I've been working with an organization whose board members have been, to put it nicely, lethargic. Many of them do not respond to communications from the Director or Board President, often skip meetings, and rarely volunteer to help the organization. I sat down with board and staff to talk about increasing the organization's effectiveness, and heard the typical concerns: not enough time, money, staff and volunteers. But when I probed deeper into the situation, one board member said 'We don't really know what we could or should be doing as board members'.

That was an 'aha' moment, and because of that statement we began to work constructively to clarify expectations and generally increase board members understanding of their role in the organization. I pulled out my handy toolbox and got to work. Here are some of the tools I considered

  • Position descriptions for the board officers. No one wants to volunteer for a position that is undefined. Is the secretary responsible for the minutes? That depends on the size and structure of the organization, but I'd like to know before I agree to serve in that capacity. Likewise the treasurer - is bookkeeping involved or is it financial oversight?
  • Position descriptions for board members. In addition to attending meetings, what should I be doing? Am I expected to make a financial contribution? How much? Should I be attending events? Is it a good idea to visit the organization's activities or not? If I'm on the board of a farmer's market I'm probably expected to shop there, but if I'm on the board of a domestic violence shelter I may be asked not to stop by unless invited.
  • Committee descriptions. What's the purpose of each committee? What are some of the key tasks? How often should the committee meet, and how does it report on its work? Who serves on the committee besides board members?
  • Who does what? I use a matrix to list all the key tasks and who is responsible for each. This can be quite basic - who schedules board meetings, who sets the agenda, etc. A more sophisticated task list can clarify responsibility for key initiatives, such as volunteer recruitment and recognition.

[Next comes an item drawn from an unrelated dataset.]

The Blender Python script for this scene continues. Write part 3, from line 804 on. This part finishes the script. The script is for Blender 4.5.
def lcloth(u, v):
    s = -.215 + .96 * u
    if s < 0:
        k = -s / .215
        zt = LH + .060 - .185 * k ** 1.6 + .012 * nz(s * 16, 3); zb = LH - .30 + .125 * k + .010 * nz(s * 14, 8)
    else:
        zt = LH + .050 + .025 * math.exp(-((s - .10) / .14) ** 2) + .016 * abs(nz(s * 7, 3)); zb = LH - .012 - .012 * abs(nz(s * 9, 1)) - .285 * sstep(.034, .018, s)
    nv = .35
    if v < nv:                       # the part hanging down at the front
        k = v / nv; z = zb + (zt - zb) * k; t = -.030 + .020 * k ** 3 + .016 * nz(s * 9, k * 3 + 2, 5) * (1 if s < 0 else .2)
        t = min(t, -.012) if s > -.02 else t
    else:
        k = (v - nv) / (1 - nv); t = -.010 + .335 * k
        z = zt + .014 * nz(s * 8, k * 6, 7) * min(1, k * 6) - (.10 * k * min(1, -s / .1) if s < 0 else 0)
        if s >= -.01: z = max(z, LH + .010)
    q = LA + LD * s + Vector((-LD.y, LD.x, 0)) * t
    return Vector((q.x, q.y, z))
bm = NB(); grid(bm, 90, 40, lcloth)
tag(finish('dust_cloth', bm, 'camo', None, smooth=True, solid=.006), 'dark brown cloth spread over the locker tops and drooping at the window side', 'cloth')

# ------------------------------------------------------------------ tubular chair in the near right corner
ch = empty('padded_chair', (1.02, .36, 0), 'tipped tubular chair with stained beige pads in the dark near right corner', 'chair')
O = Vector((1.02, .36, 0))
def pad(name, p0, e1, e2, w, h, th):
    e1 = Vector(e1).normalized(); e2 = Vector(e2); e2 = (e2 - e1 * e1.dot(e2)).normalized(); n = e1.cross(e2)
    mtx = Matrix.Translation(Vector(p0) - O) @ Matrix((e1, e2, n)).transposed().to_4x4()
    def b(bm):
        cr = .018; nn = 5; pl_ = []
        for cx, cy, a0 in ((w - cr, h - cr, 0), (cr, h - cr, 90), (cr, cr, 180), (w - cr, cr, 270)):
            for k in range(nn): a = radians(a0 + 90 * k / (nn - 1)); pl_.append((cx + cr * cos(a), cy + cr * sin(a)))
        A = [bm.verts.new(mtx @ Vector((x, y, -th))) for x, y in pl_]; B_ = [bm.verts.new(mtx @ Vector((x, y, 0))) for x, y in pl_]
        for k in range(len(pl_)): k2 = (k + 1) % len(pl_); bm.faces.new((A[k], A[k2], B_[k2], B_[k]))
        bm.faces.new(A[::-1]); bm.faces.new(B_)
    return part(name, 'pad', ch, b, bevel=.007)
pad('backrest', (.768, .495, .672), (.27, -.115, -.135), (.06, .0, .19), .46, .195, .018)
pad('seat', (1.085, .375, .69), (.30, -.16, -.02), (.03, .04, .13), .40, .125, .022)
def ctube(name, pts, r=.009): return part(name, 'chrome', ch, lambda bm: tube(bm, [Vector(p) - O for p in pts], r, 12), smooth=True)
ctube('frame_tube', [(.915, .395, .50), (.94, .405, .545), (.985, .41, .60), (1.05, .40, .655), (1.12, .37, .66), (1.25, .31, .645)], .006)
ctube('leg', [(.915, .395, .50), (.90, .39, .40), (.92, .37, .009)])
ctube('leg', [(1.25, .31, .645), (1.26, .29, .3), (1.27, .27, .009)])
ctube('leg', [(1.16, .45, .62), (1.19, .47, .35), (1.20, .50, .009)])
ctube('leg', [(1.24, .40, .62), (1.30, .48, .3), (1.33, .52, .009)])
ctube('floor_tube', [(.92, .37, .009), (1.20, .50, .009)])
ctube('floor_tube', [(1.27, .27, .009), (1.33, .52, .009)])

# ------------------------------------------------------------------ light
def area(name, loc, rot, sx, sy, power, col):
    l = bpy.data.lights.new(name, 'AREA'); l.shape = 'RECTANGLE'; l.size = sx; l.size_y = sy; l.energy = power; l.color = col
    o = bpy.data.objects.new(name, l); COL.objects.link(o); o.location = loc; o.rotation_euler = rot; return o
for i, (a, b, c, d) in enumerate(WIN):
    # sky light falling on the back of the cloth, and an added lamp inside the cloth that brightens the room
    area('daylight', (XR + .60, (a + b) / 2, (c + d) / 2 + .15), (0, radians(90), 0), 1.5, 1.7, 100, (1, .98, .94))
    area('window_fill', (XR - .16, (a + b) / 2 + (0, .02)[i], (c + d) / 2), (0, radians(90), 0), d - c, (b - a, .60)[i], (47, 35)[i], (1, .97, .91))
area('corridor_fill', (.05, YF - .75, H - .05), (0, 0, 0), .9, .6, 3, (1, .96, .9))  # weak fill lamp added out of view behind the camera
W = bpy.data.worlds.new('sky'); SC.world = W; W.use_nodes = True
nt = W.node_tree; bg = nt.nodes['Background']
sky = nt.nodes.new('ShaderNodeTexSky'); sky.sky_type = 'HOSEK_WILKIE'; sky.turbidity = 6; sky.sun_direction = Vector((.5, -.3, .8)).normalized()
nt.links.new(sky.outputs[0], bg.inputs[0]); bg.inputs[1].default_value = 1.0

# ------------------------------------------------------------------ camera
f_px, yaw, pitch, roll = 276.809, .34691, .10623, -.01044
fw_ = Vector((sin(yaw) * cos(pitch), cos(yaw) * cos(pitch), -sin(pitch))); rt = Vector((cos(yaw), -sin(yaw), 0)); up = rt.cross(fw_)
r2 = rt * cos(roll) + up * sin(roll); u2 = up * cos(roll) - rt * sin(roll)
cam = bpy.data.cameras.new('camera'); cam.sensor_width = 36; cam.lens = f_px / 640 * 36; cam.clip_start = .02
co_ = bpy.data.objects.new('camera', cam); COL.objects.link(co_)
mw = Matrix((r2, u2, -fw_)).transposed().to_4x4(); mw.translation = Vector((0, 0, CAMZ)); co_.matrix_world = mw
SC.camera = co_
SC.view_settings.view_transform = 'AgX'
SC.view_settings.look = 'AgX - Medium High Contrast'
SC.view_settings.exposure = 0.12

  • Board evaluations. Use a basic evaluation form to assess how well the board is working. These are typically anonymous, and address issues such as how effectively the board makes decisions, whether there are clear actions steps at the end of meetings, or the amount of conflict and dysfunction on the board. An evaluation like this gives every Board member a chance to express concerns and helps the board to identify unspoken issues. Used once a year, it's a great way to gauge progress, too.

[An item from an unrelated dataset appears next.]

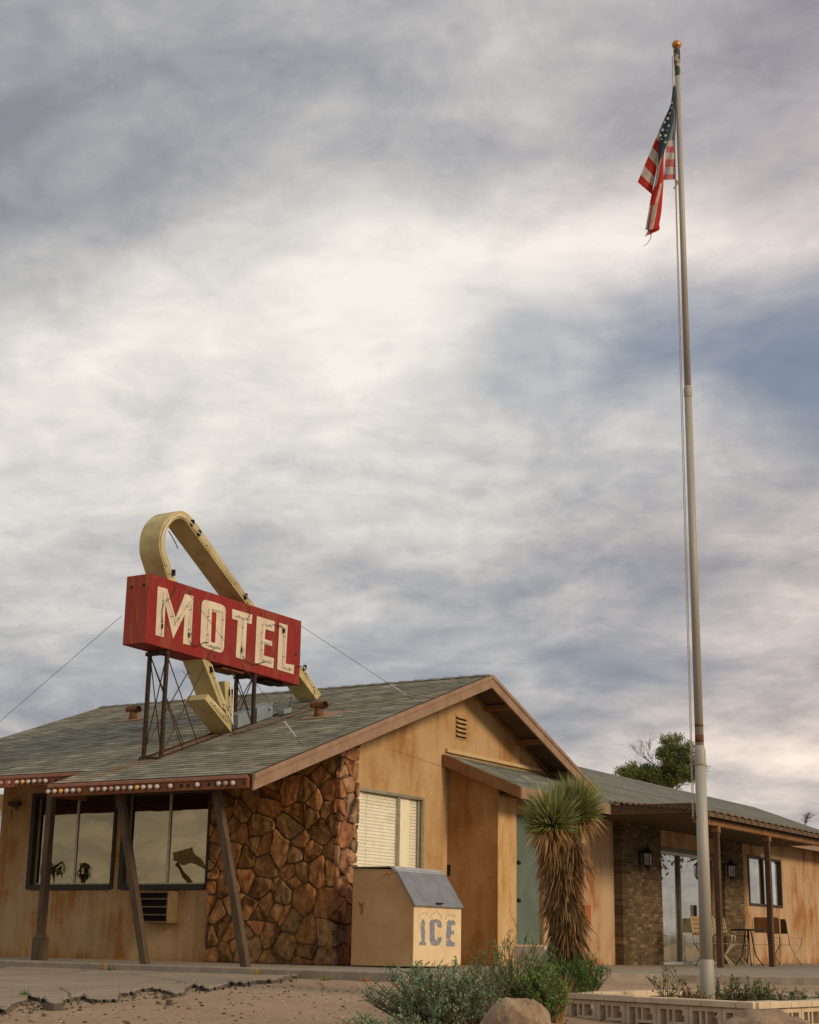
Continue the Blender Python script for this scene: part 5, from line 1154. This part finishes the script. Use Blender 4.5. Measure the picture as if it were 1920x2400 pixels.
Q = refl(443, 1990, 16); Q2 = refl(490, 2040, 16); Q3 = refl(405, 2018, 16); Q4 = refl(405, 2000, 16)
T = thing('shade_canopy', (Q.x, Q.y, -.9), 'angled cloth canopy on a pole mirrored in the right front window', 'canopy')
MB().prism([Q4, Q, Q2, Q3], (.0, -.05, .0)).build('cloth', 'canopy_cloth', T); Q5 = refl(415, 2025, 16.1); Q6 = refl(450, 2068, 16.1); MB().tube([Q5, Q6, (Q6.x, Q6.y-.2, -.9)], .07, 8).build('pole', 'bark', T)
# ------------------------------------------------------------------ PATIO FURNITURE
def chair(px, X, rot, label, wood=False, low=False):
    P = at(px, 2270, 'X', X); T = thing('patio_chair', (0, 0, 0), label, 'chair', 'folding chairs on the porch')
    mb = MB()
    for s in (-1, 1):
        mb.tube([(s*.26, -.24, .0), (s*.26, .20, .46)], .014, 6); mb.tube([(s*.26, .24, .0), (s*.26, -.22, .46)], .014, 6); mb.tube([(s*.26, -.25, .60), (s*.26, .22, .62)], .014, 6); mb.tube([(s*.26, -.22, .46), (s*.26, -.25, .60)], .012, 6)
        mb.tube([(s*.26, .20, .44), (s*.26, .30, .95)], .014, 6)
    mb.tube([(-.26, -.24, .01), (.26, -.24, .01)], .012, 6); mb.tube([(-.26, .24, .01), (.26, .24, .01)], .012, 6); mb.build('frame', 'chair_cream', T, smooth=True)
    s_ = MB()
    for k in range(6): y = -.2+k*.075; s_.box(-.25, .25, y, y+.06, .45, .458)
    s_.build('seat', 'chair_strap', T); b_ = MB()
    if wood: b_.prism([(-.24, .235, .68), (.24, .235, .68), (.24, .30, .98), (-.24, .30, .98)], (0, .015, 0))
    else:
        for k in range(5): z = .58+k*.075; b_.box(-.25, .25, .24+.015*k, .248+.015*k, z, z+.06)
    b_.build('backrest', 'chair_wood' if wood else 'chair_strap', T)
    T.location = (X, P.y, -.05); T.rotation_euler = (0, 0, rot)
chair(1800, -10.95, radians(200), 'folding patio chair with a dark wood back panel left of the second porch post', True)
chair(1842, -11.2, radians(165), 'folding patio chair with a dark wood back panel right of the second porch post', True)
chair(1716, -11.2, radians(80), 'folding strap chair between the brick pier and the bistro table')
chair(1672, -10.9, radians(60), 'folding strap chair half hidden behind the flagpole and first porch post')
P = at(1757, 2270, 'X', -10.9); T = thing('bistro_table', (P.x, P.y, -.05), 'small round dark metal bistro table between the porch chairs', 'table')
MB().tube([(P.x, P.y, .66), (P.x, P.y, .69)], .34, 24).build('table_top', 'black_metal', T)
for k in range(4):
    a = k*pi/2+.5; mb = MB().tube([(P.x+.05*cos(a), P.y+.05*sin(a), .66), (P.x+.10*cos(a), P.y+.10*sin(a), .35), (P.x+.14*cos(a), P.y+.14*sin(a), .18), (P.x+.30*cos(a), P.y+.30*sin(a), -.04)], .012, 6).build('leg', 'black_metal', T, smooth=True)
# ------------------------------------------------------------------ WORLD
W = bpy.data.worlds.new('World'); S.world = W; W.use_nodes = True; nt = W.node_tree; nt.nodes.clear()
SUN_EL, SUN_DIR = radians(24), Vector((.95, -.10, .0)).normalized()
out = N(nt, 'ShaderNodeOutputWorld'); bg = N(nt, 'ShaderNodeBackground'); nt.links.new(bg.outputs[0], out.inputs[0]); bg.inputs[1].default_value = .10
sky = N(nt, 'ShaderNodeTexSky', sky_type='NISHITA'); sky.sun_disc = False; sky.sun_elevation = SUN_EL; sky.sun_rotation = atan2(SUN_DIR.x, SUN_DIR.y); sky.air_density = 1.2; sky.dust_density = 1.5
tc = N(nt, 'ShaderNodeTexCoord'); D = tc.outputs['Generated']
sep = N(nt, 'ShaderNodeSeparateXYZ'); nt.links.new(D, sep.inputs[0])
zz = mth(nt, 'ADD', mth(nt, 'MAXIMUM', sep.outputs[2], 0.0), .26)
cx = N(nt, 'ShaderNodeCombineXYZ'); nt.links.new(mth(nt, 'DIVIDE', sep.outputs[0], zz), cx.inputs[0]); nt.links.new(mth(nt, 'DIVIDE', sep.outputs[1], zz), cx.inputs[1])
mp = N(nt, 'ShaderNodeMapping'); mp.inputs['Rotation'].default_value = (0, 0, -YAW+.05); mp.inputs['Scale'].default_value = (1.0, 1.12, 1); mp.inputs['Location'].default_value = (3.1, 1.7, 0); nt.links.new(cx.outputs[0], mp.inputs[0]); CV = mp.outputs[0]
def wn(s, det, rough, dist=0.0, off=0.0):
    n = N(nt, 'ShaderNodeTexNoise'); n.inputs['Scale'].default_value = s; n.inputs['Detail'].default_value = det; n.inputs['Roughness'].default_value = rough; n.inputs['Distortion'].default_value = dist
    if off:
        m2 = N(nt, 'ShaderNodeMapping'); m2.inputs['Location'].default_value = (off, off*.7, 0); nt.links.new(CV, m2.inputs[0]); nt.links.new(m2.outputs[0], n.inputs['Vector'])
    else: nt.links.new(CV, n.inputs['Vector'])
    return n.outputs[0]
def blob(px, py, rad, soft=1.0, sx=1.0, sy=1.0):
    """soft patch of sky round a compass direction"""
    d = Vector(ray(px, py)).normalized(); rt_ = Vector(CM[0]); up_ = d.cross(rt_).normalized()*-1; rt_ = up_.cross(d).normalized()*-1
    def dp(v):
        n = N(nt, 'ShaderNodeVectorMath', operation='DOT_PRODUCT'); nt.links.new(D, n.inputs[0]); n.inputs[1].default_value = v; return n.outputs['Value']
    a = mth(nt, 'DIVIDE', dp(rt_), rad*sx); b = mth(nt, 'DIVIDE', dp(up_), rad*sy); f = mth(nt, 'GREATER_THAN', dp(d), 0.0)
    r2 = mth(nt, 'ADD', mth(nt, 'MULTIPLY', a, a), mth(nt, 'MULTIPLY', b, b)); return mth(nt, 'MULTIPLY', mth(nt, 'POWER', 2.718, mth(nt, 'MULTIPLY', r2, -1.0)), f)
big = wn(1.2, 4, .5, .1); med = wn(3.4, 7, .58, .3, 4.0); fine = wn(9.5, 8, .62, .3, 9.0)
base = mth(nt, 'ADD', mth(nt, 'MULTIPLY', big, .26), mth(nt, 'ADD', mth(nt, 'MULTIPLY', med, .44), mth(nt, 'MULTIPLY', fine, .30)))
bias = mth(nt, 'MULTIPLY', blob(1040, 640, .125, sx=1.35, sy=.72), .15)
for (px, py, r_, sx, sy, a_) in ((950, 820, .12, 1.7, .8, .03), (330, 850, .11, 1.7, .6, .03), (620, 900, .12, 1.5, .8, .03), (60, 60, .10, 1.2, 1.2, -.05), (1900, 150, .08, 1, 1, -.03), (250, 780, .10, 1.6, .6, .05), (1000, 120, .16, 2.2, .7, -.02), (250, 150, .14, 1.3, 1.0, -.06), (1250, 330, .13, 1.5, .8, -.04), (150, 520, .07, 1.6, .7, -.06), (1800, 590, .07, 1.5, .45, .05), (1700, 1250, .12, 1.4, .8, -.02), (800, 1350, .16, 1.8, .8, -.025), (1150, 1560, .14, 1.6, .7, -.02), (1750, 900, .09, 1.6, .6, -.05), (1680, 350, .06, 1.5, .5, -.05), (1820, 1790, .04, 1.8, .5, .20), (1700, 1810, .012, 3.0, .6, -.12), (1850, 1845, .012, 3.5, .6, -.14), (1780, 1500, .03, 1.8, .6, .08), (1850, 1390, .025, 1.8, .6, .07), (300, 1050, .15, 2.0, .55, .06), (850, 1130, .12, 2.0, .45, .05), (1750, 1480, .06, 1.8, .7, .07), (1250, 600, .11, 1.6, .6, .11), (450, 720, .10, 1.5, .7, -.06), (1100, 850, .08, 1.5, .7, .04), (520, 930, .035, 1.8, .5, -.06), (900, 1010, .04, 2.2, .5, -.05), (1550, 420, .09, 1.4, .6, .03), (1450, 100, .08, 1.4, .8, .02)):
    bias = mth(nt, 'ADD', bias, mth(nt, 'MULTIPLY', blob(px, py, r_, sx=sx, sy=sy), a_))
dens_ = mth(nt, 'ADD', base, bias)
cloud = ramp(nt, dens_, [(.33, (2.6, 2.65, 3.0)), (.42, (3.65, 3.7, 3.95)), (.50, (4.85, 4.8, 4.8)), (.585, (6.4, 6.2, 5.95)), (.74, (9.3, 8.8, 8.0))])
# opening of blue sky at right
gap = mth(nt, 'MAXIMUM', mth(nt, 'MULTIPLY', blob(1960, 840, .115, sx=1.9, sy=.55), 1.1), mth(nt, 'MULTIPLY', blob(1450, 1080, .07, sx=2.6, sy=.5), .42))
gap = mth(nt, 'MAXIMUM', gap, mth(nt, 'MULTIPLY', blob(1150, 1560, .10, sx=3.0, sy=.55), .52))
gf = ramp(nt, mth(nt, 'ADD', gap, mth(nt, 'MULTIPLY', mth(nt, 'SUBTRACT', med, .5), -1.3)), [(.16, 0.0), (1.0, .85)])
blue = mix(nt, .2, (1.9, 2.5, 3.4), sky.outputs[0])
c = mix(nt, gf, cloud, blue)
# pink tint to the right edge & upper right, warm low horizon
c = mix(nt, mth(nt, 'MULTIPLY', blob(1900, 200, .14, sx=1.2, sy=1.3), .45), c, mix(nt, 1.0, c, (1.06, .90, .93), 'MULTIPLY'))
c = mix(nt, mth(nt, 'MULTIPLY', blob(1900, 1600, .09, sx=1.6, sy=1.3), .7), c, mix(nt, 1.0, c, (1.16, 1.0, .93), 'MULTIPLY'))
low = ramp(nt, sep.outputs[2], [(.0, 1.0), (.16, 0.0)]); c = mix(nt, mth(nt, 'MULTIPLY', low, .5), c, mix(nt, 1.0, c, (1.16, 1.03, .93), 'MULTIPLY'))
# ground side of the world below the horizon
gr = ramp(nt, sep.outputs[2], [(.0, 0.0), (.012, 1.0)]); c = mix(nt, gr, (1.6, 1.3, 1.0), c)
nt.links.new(c, bg.inputs[0])
sun = bpy.data.lights.new('sun', 'SUN'); sun.energy = 2.2; sun.angle = radians(14); sun.color = (1, .78, .52)
so = bpy.data.objects.new('sun', sun); COL.objects.link(so); dv = Vector((SUN_DIR.x*cos(SUN_EL), SUN_DIR.y*cos(SUN_EL), sin(SUN_EL))); so.rotation_euler = dv.to_track_quat('Z', 'Y').to_euler(); so.location = dv*50
# ------------------------------------------------------------------ CAMERA
cd = bpy.data.cameras.new('camera'); co = bpy.data.objects.new('camera', cd); COL.objects.link(co); S.camera = co
cd.sensor_fit = 'VERTICAL'; cd.sensor_height = 24; cd.lens = FPX/2400*24; cd.clip_end = 3000; cd.clip_start = .1
Mx = Matrix((CM[0], CM[1], -CM[2])).transposed().to_4x4(); Mx.translation = Vector(CP); co.matrix_world = Mx
S.render.engine = 'CYCLES'; S.view_settings.view_transform = 'Standard'; S.view_settings.look = 'None'; S.view_settings.exposure = 0; S.view_settings.gamma = 1
S.cycles.use_denoising = True; S.cycles.max_bounces = 8; S.cycles.transparent_max_bounces = 16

  • Retreats. There's no substitute for spending a few hours talking about how the board and the organization are doing in a relaxed atmosphere. (Do not attempt to do this as part of a regular board meeting when there is other business to handle). This is a good time to set goals for the organization for the coming year, revisit the strategic plan, or simply lean back and dream big. A facilitator can help the process but is not always necessary if communications within the organization are healthy.

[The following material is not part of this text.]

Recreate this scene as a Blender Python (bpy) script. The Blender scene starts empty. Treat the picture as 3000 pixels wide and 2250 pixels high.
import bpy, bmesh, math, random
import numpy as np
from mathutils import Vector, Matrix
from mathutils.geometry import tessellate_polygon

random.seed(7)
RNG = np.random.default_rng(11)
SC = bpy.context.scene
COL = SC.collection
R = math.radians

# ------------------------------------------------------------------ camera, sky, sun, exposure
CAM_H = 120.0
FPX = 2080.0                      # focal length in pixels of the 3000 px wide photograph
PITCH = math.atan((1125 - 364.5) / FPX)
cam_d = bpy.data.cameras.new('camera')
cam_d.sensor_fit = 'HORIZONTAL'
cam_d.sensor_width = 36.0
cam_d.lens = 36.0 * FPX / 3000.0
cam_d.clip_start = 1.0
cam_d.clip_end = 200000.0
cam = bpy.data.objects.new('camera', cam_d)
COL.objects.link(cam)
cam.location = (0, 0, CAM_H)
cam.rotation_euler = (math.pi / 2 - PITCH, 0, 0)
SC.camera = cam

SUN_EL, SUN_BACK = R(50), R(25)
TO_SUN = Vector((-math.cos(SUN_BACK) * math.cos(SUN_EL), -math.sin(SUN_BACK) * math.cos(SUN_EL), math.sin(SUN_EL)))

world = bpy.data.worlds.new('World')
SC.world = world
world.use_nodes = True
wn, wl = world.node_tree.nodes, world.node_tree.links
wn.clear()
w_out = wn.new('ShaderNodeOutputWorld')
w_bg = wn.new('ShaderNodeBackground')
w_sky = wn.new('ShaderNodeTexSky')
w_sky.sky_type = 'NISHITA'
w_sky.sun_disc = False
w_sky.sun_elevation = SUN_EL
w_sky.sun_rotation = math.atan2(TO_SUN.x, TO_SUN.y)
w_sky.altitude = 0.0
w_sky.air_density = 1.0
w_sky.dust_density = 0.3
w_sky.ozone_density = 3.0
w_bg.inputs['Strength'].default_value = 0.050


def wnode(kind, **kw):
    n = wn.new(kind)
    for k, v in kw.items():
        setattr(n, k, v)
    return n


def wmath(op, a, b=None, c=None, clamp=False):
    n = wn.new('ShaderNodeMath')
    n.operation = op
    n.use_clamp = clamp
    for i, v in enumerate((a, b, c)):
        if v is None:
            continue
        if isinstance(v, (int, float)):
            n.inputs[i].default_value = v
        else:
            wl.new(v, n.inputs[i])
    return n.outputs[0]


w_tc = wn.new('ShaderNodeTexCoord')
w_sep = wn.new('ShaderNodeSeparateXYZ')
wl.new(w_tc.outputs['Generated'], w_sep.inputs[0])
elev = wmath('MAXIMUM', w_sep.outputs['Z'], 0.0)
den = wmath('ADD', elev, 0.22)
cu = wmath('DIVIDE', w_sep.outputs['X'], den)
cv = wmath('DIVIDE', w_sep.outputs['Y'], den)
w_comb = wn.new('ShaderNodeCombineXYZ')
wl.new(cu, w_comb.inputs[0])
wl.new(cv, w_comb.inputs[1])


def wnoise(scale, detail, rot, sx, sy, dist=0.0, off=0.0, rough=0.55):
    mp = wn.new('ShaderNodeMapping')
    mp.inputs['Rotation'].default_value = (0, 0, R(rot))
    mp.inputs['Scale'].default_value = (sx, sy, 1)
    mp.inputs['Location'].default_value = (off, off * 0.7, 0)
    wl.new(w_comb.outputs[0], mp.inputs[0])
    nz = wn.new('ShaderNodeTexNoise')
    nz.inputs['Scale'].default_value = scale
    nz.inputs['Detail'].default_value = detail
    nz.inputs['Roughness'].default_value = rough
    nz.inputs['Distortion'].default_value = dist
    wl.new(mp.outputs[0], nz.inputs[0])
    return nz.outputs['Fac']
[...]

Did these tools work for the organization in question? Well... I suppose now is the time for me to confess that the organization I described is fictitious, although I've encountered all of the issues described in this blog in one organization or another.

Here's one last thought, one which I often share with board members: serving on a board should be satisfying and rewarding. Sure it's hard work and requires a lot of commitment. But if board meetings aren't something you look forward to, maybe it's time to look in the toolbox and do some tinkering.